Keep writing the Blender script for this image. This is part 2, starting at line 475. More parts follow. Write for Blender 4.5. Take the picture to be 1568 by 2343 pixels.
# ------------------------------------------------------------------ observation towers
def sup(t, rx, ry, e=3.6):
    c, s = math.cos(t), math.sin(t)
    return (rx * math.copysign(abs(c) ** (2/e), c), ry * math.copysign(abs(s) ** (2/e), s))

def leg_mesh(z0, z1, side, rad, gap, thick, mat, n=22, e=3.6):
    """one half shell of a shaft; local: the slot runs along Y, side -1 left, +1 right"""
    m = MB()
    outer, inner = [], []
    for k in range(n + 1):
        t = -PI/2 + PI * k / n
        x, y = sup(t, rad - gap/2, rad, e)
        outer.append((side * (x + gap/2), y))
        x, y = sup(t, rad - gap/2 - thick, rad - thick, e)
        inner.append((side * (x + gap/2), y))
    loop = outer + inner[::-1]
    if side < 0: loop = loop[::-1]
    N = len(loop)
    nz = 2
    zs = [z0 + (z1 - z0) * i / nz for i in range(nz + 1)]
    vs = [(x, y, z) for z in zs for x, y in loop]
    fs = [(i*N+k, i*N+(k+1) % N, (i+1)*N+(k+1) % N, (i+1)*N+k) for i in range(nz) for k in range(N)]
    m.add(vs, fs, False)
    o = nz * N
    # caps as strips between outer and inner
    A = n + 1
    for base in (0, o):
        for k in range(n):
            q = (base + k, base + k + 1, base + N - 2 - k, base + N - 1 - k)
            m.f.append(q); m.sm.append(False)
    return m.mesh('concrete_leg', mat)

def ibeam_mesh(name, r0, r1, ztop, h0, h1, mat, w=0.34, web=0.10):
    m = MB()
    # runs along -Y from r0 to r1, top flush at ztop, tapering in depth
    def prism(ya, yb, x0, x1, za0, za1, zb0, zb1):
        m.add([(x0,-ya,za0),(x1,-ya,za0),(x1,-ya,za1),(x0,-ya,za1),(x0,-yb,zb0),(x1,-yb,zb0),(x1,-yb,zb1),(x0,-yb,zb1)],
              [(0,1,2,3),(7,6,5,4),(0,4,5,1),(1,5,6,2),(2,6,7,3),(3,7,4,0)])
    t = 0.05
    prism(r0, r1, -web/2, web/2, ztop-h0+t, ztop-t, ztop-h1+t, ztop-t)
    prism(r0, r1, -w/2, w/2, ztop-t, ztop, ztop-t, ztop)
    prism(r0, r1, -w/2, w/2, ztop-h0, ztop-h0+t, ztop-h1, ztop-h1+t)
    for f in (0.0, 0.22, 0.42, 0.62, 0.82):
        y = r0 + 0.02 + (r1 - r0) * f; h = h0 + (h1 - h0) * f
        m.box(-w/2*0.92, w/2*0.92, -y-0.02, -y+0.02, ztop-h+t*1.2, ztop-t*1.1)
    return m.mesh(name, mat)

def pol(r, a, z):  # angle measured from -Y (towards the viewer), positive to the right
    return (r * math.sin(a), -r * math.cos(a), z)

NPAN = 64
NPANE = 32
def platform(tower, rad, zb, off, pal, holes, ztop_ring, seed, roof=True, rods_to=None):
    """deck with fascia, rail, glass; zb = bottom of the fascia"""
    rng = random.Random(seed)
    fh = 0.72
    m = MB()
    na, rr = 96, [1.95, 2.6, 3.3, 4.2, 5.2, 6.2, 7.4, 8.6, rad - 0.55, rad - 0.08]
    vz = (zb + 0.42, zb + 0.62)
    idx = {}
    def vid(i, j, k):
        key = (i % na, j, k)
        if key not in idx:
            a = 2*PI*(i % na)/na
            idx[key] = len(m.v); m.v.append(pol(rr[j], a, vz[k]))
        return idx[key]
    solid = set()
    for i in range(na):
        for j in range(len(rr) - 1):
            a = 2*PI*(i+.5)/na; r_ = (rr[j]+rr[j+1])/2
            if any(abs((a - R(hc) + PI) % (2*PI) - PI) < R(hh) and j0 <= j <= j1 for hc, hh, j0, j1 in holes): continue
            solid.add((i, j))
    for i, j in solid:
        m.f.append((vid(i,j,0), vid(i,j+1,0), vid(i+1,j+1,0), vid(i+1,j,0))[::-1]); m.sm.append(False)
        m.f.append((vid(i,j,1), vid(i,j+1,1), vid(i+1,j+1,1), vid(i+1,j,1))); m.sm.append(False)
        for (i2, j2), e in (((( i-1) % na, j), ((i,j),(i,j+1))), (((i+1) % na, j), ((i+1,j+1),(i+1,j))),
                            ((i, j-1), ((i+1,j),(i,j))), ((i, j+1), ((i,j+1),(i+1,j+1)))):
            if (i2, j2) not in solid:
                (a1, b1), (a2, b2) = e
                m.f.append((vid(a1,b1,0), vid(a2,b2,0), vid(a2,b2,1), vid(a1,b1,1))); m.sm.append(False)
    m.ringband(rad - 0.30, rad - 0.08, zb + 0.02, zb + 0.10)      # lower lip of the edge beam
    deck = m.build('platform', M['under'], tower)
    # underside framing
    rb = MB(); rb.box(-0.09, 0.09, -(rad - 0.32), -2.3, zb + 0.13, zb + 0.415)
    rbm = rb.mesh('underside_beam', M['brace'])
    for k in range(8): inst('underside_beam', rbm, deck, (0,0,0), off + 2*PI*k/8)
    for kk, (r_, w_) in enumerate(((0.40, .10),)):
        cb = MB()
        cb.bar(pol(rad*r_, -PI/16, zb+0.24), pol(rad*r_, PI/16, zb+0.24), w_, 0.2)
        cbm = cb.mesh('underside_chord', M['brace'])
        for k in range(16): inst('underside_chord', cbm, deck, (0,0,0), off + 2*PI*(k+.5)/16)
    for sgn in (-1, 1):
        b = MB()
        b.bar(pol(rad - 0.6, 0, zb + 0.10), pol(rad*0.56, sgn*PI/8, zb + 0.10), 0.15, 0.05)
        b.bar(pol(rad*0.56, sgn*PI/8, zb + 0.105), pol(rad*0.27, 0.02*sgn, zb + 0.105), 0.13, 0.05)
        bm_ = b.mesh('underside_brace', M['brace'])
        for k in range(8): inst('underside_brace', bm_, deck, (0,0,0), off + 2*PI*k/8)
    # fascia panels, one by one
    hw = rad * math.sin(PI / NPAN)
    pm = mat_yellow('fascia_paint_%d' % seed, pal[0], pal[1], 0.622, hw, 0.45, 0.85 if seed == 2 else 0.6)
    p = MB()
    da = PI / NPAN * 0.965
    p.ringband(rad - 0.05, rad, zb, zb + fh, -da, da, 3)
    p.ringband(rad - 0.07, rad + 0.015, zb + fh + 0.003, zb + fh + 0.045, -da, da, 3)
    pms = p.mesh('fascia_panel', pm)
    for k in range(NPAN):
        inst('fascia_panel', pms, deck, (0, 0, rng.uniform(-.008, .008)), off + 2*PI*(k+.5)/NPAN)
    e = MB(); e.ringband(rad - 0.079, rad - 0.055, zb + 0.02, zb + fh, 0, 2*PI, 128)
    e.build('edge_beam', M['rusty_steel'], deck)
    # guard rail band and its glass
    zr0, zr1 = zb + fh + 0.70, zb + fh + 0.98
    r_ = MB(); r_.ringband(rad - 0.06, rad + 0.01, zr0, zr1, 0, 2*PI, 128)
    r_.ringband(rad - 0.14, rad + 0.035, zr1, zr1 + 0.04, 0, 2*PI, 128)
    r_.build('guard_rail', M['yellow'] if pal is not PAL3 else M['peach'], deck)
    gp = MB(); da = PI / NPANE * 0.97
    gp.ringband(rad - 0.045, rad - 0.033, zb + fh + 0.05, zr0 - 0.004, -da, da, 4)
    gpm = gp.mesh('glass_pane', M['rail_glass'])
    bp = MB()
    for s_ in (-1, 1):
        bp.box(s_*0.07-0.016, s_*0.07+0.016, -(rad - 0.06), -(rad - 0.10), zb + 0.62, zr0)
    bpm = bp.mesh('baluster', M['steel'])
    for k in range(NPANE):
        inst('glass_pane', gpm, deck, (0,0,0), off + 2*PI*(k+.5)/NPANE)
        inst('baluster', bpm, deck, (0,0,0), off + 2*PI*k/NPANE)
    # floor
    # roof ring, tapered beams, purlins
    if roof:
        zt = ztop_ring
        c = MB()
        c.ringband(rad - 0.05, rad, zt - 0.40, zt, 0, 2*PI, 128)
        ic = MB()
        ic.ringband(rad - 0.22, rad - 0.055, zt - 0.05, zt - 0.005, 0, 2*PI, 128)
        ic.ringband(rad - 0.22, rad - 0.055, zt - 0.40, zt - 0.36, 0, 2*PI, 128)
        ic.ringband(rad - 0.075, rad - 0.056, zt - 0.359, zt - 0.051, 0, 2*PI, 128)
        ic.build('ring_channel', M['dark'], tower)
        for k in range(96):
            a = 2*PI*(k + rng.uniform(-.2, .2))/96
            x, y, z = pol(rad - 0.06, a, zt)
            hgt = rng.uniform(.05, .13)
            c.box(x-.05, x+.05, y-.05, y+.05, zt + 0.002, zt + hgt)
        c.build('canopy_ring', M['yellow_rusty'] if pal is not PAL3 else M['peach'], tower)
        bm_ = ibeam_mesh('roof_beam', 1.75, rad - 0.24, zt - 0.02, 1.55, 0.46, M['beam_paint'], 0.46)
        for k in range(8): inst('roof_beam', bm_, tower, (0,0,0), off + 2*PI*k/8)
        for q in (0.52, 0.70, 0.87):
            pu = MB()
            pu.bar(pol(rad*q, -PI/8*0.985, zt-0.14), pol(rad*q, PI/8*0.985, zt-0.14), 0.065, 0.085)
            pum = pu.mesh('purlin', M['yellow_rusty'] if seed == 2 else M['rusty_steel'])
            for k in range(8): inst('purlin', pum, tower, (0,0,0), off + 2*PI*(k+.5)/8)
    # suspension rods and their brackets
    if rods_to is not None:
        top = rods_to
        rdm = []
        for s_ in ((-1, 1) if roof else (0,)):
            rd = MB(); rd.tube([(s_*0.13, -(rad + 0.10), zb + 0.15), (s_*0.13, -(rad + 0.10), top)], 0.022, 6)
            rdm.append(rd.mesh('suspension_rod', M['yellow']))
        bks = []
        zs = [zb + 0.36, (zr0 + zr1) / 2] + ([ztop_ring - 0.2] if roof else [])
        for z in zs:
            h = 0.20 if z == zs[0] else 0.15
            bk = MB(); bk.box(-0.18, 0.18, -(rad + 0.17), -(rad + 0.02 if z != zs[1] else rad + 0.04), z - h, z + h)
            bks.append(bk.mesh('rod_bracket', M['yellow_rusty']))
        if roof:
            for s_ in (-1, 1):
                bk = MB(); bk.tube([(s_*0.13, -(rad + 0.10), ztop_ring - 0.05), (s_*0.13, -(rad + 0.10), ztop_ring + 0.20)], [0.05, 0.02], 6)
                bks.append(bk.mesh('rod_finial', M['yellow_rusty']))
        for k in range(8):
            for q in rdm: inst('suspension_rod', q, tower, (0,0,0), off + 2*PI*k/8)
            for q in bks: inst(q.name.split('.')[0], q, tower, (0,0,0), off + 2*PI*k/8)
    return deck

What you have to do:
What is needed is an exact copy of the lines from the start of the listing through the line where "return m.mesh('concrete_leg', mat)" sits, please, both end lines included and nothing more.

Result of this task:
Keep writing the Blender script for this image. This is part 2, starting at line 475. More parts follow. Write for Blender 4.5. Take the picture to be 1568 by 2343 pixels.
# ------------------------------------------------------------------ observation towers
def sup(t, rx, ry, e=3.6):
    c, s = math.cos(t), math.sin(t)
    return (rx * math.copysign(abs(c) ** (2/e), c), ry * math.copysign(abs(s) ** (2/e), s))

def leg_mesh(z0, z1, side, rad, gap, thick, mat, n=22, e=3.6):
    """one half shell of a shaft; local: the slot runs along Y, side -1 left, +1 right"""
    m = MB()
    outer, inner = [], []
    for k in range(n + 1):
        t = -PI/2 + PI * k / n
        x, y = sup(t, rad - gap/2, rad, e)
        outer.append((side * (x + gap/2), y))
        x, y = sup(t, rad - gap/2 - thick, rad - thick, e)
        inner.append((side * (x + gap/2), y))
    loop = outer + inner[::-1]
    if side < 0: loop = loop[::-1]
    N = len(loop)
    nz = 2
    zs = [z0 + (z1 - z0) * i / nz for i in range(nz + 1)]
    vs = [(x, y, z) for z in zs for x, y in loop]
    fs = [(i*N+k, i*N+(k+1) % N, (i+1)*N+(k+1) % N, (i+1)*N+k) for i in range(nz) for k in range(N)]
    m.add(vs, fs, False)
    o = nz * N
    # caps as strips between outer and inner
    A = n + 1
    for base in (0, o):
        for k in range(n):
            q = (base + k, base + k + 1, base + N - 2 - k, base + N - 1 - k)
            m.f.append(q); m.sm.append(False)
    return m.mesh('concrete_leg', mat)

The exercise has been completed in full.